Pierre Laval


Laval, Pierre

 

Born June 28, 1883, in Châteldon; died Oct. 15, 1945, in Paris. French statesman. A lawyer by profession.

Laval was a parliamentary deputy from 1914 to 1919 and from 1924 to 1927. From 1927 to 1940 he was a senator. He was a member of the government for several terms. From January 1931 to January 1932 and from June 1935 to January 1936 he was prime minister; from October 1934 to June 1935 he was minister of foreign affairs. In 1935 he concluded agreements with Italy (the Rome Pact) and Great Britain (the Hoare-Laval Agreement of 1935), which facilitated aggression by fascist Italy. He bowed to the pressure of public opinion and on May 2, 1935, signed the Franco-Soviet mutual aid pact prepared by L. Barthou; however, he stubbornly avoided ratifying and implementing the agreement. From the beginning of World War II he held a defeatist position, seeking the conclusion of a separate peace with fascist Germany. On June 23, 1940, after France signed the armistice, Laval assumed the post of state minister in the Pétain government. From July 12 to Dec. 13, 1940, he was vice-premier. He acted as an outright accomplice of the Hitlerites.

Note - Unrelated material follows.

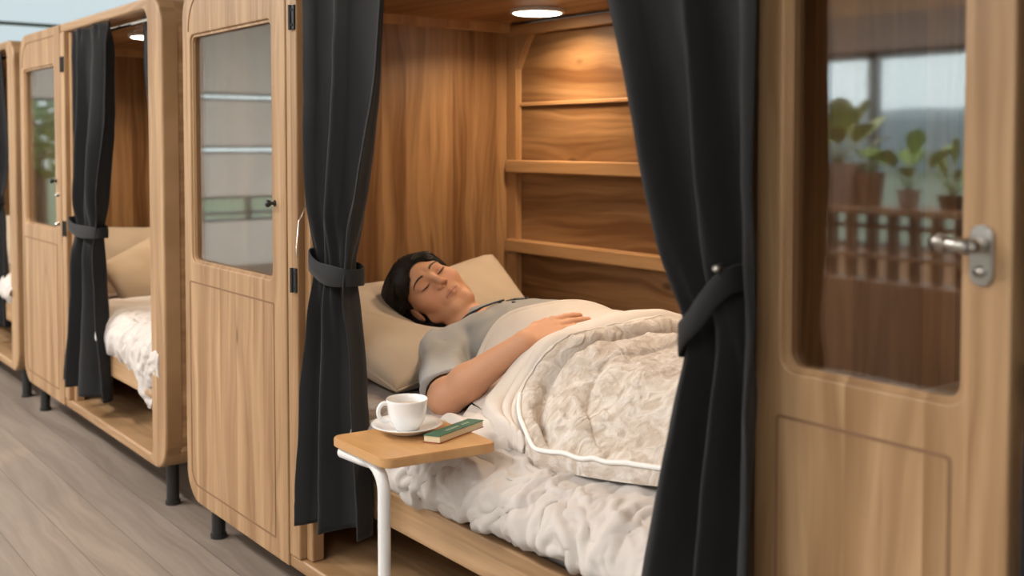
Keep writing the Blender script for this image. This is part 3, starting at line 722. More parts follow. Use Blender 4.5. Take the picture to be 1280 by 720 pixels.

From April 1942 to August 1944 he was prime minister of the collaborationist Vichy government. The moment France was liberated (1944), he fled the country. He was arrested in the American occupation zone of Austria and in August 1945 turned over to the French authorities. At a court trial he was sentenced to death as a traitor and was subsequently shot.